25 March 2015

Law in Plain English: Young v. United Parcel Service

This is one in a series of posts designed to describe court decisions in plain English. For more detail and background on the legal issues, see the link to the case below. For similar posts, click here.

SCOTUSblogYoung v. United Parcel Service

Argument: Dec 3 2014 (Aud.)

Background: Peggy Sue Young was a part-time "air driver" for UPS, responsible for picking up and delivering packages that arrived by air carrier the previous night. During a leave of absence, Young became pregnant and left a doctor's note with her supervisor that she should not lift more than twenty pounds during the first twenty weeks of her pregnancy and not more than ten pounds thereafter. UPS's occupational health manager, Carolyn Martin, informed Young that UPS policy prevented Young from working while she was under the 20 pound restriction. Martin also determined that Young was ineligible for light duty assignment because light duty was only permitted for those with on-the-job injuries (as opposed to off-the-job injuries), those accommodated under the Americans with Disabilities Act (ADA) (federal courts have largely held that pregnancy is not a "disability" under the ADA), and those who had lost their Department of Transportation (DOT) certification, but not for pregnancy. Young filed a charge with the Equal Opportunity Employment Commission (EEOC), which issued Young a right to sue letter. Young then filed suit, alleging, among other things, that UPS's policy violated the Pregnancy Discrimination Act (PDA). The district court concluded that Young had not shown direct evidence of discrimination. Likewise, she failed to establish a prima facie case of sex discrimination. The Fourth Circuit affirmed. The panel reasoned that the text of the PDA was placed in the definitions section of Title VII; and as a result, it does not create a "distinct and independent cause of action" that would otherwise cause pregnancy to be treated more favorably than any other basis, including non-pregnancy-related sex discrimination covered by Title VII. A policy that treats pregnant and non-pregnant workers alike complied with the PDA. Even though UPS's policy might have been "insufficiently charitable," a lack of charity itself did not rise to discriminatory animus directed at pregnant employees.
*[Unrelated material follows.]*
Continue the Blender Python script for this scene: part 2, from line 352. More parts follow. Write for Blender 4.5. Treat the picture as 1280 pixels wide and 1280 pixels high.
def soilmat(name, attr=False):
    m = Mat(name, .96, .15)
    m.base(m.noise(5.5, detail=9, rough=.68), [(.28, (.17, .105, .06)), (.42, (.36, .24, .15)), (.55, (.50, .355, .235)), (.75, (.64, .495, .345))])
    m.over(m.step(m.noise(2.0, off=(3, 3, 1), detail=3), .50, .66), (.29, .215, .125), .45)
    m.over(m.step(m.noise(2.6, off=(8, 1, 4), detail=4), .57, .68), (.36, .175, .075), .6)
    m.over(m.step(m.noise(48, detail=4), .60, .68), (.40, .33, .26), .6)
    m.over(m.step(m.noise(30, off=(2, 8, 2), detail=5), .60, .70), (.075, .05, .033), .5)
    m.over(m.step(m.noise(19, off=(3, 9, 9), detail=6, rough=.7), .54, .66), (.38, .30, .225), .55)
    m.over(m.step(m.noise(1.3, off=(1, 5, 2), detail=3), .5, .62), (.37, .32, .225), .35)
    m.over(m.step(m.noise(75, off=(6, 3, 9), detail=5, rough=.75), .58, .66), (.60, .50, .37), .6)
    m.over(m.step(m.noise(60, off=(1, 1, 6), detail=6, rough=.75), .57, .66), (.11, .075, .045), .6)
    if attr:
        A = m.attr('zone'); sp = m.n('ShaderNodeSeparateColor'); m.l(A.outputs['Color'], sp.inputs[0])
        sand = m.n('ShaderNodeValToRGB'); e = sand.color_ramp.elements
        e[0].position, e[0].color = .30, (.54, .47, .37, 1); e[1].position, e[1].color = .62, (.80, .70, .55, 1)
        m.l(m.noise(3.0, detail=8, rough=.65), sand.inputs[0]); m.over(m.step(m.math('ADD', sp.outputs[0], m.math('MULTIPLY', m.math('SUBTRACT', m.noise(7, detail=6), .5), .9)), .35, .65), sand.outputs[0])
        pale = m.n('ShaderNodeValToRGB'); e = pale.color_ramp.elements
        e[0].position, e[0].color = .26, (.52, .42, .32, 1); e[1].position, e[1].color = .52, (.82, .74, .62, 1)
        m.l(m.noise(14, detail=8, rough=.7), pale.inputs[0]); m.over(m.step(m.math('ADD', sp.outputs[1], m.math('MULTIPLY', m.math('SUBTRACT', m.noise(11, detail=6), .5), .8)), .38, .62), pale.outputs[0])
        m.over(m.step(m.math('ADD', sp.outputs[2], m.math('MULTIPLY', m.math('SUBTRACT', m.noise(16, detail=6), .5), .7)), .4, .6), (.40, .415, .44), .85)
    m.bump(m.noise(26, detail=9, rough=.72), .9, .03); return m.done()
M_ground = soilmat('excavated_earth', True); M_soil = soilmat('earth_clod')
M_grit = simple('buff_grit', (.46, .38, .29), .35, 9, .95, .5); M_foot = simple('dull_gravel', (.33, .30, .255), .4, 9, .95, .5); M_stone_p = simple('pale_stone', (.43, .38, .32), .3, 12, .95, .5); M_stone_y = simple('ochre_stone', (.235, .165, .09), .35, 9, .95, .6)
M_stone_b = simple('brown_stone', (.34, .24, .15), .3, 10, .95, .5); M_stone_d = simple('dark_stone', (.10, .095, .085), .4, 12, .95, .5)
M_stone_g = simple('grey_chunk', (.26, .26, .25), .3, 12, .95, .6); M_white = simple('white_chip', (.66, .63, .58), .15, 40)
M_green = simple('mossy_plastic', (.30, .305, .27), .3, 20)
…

Issue: The question before the Court are whether, and in what circumstances, the Pregnancy Discrimination Act, 42 U.S.C. § 2000e(k), requires an employer that provides work accommodations to non-pregnant employees with work limitations to provide work accommodations to pregnant employees who are "similar in their ability or inability to work."

Holding: In a 6-3 decision, the Supreme Court ruled that an individual pregnant worker who seeks to show disparate treatment through indirect evidence may do so through application of the McDonnell Douglas framework by showing that she belongs to the protected class, that she sought accommodation, that the employer did not accommodate her, and that the employer did accommodate others “similar in their ability or inability to work.” The employer may then seek to justify its refusal to accommodate the plaintiff by relying on “legitimate, nondiscriminatory” reasons for denying accommodation.